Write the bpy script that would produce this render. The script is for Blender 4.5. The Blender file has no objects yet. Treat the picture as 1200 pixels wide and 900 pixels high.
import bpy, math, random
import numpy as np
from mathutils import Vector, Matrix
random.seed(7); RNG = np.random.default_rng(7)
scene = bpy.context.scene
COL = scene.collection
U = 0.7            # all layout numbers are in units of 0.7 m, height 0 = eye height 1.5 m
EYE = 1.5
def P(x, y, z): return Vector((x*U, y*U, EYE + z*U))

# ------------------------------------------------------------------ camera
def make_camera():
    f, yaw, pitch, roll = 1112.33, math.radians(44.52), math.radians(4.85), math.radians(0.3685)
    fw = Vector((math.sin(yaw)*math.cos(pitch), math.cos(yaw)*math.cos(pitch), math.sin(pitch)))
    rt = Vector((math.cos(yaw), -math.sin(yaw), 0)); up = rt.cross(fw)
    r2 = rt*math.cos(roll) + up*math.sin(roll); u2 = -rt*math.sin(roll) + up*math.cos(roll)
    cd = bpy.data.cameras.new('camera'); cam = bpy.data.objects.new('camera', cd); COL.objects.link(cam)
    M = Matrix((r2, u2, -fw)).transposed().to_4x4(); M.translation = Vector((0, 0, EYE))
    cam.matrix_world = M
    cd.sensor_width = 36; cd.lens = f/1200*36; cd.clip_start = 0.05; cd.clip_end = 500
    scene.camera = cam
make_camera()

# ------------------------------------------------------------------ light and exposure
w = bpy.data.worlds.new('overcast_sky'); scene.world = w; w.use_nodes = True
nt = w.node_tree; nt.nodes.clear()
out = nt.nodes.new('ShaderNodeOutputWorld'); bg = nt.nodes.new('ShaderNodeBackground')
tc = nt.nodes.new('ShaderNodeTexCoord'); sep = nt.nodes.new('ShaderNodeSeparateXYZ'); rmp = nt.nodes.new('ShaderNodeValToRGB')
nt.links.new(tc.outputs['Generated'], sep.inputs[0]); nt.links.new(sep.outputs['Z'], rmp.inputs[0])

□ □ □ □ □

### Problem description
Each line of the material above must be retyped precisely.

### Right answer
Write the bpy script that would produce this render. The script is for Blender 4.5. The Blender file has no objects yet. Treat the picture as 1200 pixels wide and 900 pixels high.
import bpy, math, random
import numpy as np
from mathutils import Vector, Matrix
random.seed(7); RNG = np.random.default_rng(7)
scene = bpy.context.scene
COL = scene.collection
U = 0.7            # all layout numbers are in units of 0.7 m, height 0 = eye height 1.5 m
EYE = 1.5
def P(x, y, z): return Vector((x*U, y*U, EYE + z*U))

# ------------------------------------------------------------------ camera
def make_camera():
    f, yaw, pitch, roll = 1112.33, math.radians(44.52), math.radians(4.85), math.radians(0.3685)
    fw = Vector((math.sin(yaw)*math.cos(pitch), math.cos(yaw)*math.cos(pitch), math.sin(pitch)))
    rt = Vector((math.cos(yaw), -math.sin(yaw), 0)); up = rt.cross(fw)
    r2 = rt*math.cos(roll) + up*math.sin(roll); u2 = -rt*math.sin(roll) + up*math.cos(roll)
    cd = bpy.data.cameras.new('camera'); cam = bpy.data.objects.new('camera', cd); COL.objects.link(cam)
    M = Matrix((r2, u2, -fw)).transposed().to_4x4(); M.translation = Vector((0, 0, EYE))
    cam.matrix_world = M
    cd.sensor_width = 36; cd.lens = f/1200*36; cd.clip_start = 0.05; cd.clip_end = 500
    scene.camera = cam
make_camera()

# ------------------------------------------------------------------ light and exposure
w = bpy.data.worlds.new('overcast_sky'); scene.world = w; w.use_nodes = True
nt = w.node_tree; nt.nodes.clear()
out = nt.nodes.new('ShaderNodeOutputWorld'); bg = nt.nodes.new('ShaderNodeBackground')
tc = nt.nodes.new('ShaderNodeTexCoord'); sep = nt.nodes.new('ShaderNodeSeparateXYZ'); rmp = nt.nodes.new('ShaderNodeValToRGB')
nt.links.new(tc.outputs['Generated'], sep.inputs[0]); nt.links.new(sep.outputs['Z'], rmp.inputs[0])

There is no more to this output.